-- Start of Provided material --
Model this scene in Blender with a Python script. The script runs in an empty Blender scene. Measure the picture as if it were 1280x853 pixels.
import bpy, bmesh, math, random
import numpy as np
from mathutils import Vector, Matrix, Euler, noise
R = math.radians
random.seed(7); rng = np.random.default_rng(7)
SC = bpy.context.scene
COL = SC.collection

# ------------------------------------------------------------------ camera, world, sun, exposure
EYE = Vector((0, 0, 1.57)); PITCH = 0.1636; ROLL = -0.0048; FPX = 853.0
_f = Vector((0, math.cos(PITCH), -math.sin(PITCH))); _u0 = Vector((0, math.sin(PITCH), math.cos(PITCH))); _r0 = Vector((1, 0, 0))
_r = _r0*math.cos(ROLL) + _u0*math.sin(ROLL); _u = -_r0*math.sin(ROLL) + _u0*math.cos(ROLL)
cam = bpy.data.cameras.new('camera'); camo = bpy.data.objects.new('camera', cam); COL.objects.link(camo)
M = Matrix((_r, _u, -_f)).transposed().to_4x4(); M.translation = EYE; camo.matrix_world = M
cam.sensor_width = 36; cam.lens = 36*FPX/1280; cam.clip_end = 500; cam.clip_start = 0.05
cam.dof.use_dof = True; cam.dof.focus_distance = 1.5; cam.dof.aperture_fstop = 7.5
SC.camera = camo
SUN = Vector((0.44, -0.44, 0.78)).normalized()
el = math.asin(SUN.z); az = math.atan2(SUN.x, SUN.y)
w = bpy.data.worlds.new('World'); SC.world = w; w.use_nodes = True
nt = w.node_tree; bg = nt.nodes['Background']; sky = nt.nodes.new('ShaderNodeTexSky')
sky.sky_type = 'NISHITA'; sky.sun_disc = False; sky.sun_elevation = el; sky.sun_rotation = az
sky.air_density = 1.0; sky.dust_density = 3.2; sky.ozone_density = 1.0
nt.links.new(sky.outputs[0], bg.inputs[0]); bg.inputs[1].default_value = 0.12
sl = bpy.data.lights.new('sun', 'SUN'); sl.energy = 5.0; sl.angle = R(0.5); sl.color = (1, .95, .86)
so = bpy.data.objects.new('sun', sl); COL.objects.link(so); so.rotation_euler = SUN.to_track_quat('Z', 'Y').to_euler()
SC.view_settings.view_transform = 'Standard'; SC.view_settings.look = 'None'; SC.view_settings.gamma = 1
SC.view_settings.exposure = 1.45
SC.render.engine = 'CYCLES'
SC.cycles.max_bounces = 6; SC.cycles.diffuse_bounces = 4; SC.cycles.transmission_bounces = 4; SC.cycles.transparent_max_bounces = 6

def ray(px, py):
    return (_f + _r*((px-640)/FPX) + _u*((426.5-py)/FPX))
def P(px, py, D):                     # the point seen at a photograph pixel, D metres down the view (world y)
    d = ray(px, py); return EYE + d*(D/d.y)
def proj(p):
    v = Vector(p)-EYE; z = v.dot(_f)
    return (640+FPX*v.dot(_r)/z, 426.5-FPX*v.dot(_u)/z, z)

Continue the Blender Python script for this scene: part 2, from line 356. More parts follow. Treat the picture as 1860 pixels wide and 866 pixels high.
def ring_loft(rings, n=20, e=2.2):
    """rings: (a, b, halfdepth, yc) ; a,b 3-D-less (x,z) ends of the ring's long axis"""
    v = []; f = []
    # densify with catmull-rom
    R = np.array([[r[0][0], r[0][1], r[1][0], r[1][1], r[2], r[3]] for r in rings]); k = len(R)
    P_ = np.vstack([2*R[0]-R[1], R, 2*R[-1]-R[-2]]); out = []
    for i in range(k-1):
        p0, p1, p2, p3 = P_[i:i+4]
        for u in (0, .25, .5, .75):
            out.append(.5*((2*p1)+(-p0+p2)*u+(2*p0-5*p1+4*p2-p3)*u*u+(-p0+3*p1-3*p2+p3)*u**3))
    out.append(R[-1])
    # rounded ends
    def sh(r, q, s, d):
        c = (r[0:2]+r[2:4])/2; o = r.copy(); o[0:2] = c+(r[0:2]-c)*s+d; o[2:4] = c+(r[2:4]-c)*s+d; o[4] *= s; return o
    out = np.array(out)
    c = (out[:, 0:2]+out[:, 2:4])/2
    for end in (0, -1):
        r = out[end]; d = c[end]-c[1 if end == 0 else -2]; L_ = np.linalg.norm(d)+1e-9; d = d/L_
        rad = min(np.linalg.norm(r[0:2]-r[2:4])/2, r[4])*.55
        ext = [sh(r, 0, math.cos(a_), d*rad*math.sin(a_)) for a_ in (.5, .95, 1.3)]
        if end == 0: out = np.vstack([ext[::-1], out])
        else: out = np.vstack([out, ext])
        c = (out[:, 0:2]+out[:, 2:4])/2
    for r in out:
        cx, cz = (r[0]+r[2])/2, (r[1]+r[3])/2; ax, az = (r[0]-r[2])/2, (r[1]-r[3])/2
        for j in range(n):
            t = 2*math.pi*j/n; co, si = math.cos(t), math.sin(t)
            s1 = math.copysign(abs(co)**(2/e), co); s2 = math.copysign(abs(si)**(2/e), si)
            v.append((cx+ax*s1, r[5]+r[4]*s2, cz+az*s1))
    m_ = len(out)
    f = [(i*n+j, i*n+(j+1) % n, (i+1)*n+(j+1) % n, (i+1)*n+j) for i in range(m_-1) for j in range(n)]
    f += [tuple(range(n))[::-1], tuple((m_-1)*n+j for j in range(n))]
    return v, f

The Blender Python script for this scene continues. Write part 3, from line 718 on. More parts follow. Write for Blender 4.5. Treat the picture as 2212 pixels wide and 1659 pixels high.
-- End of Provided material --
Quote exactly the lines running from the start of the listing above through the line where "COL = SC.collection" is found, and output no other lines.

Model this scene in Blender with a Python script. The script runs in an empty Blender scene. Measure the picture as if it were 1280x853 pixels.
import bpy, bmesh, math, random
import numpy as np
from mathutils import Vector, Matrix, Euler, noise
R = math.radians
random.seed(7); rng = np.random.default_rng(7)
SC = bpy.context.scene
COL = SC.collection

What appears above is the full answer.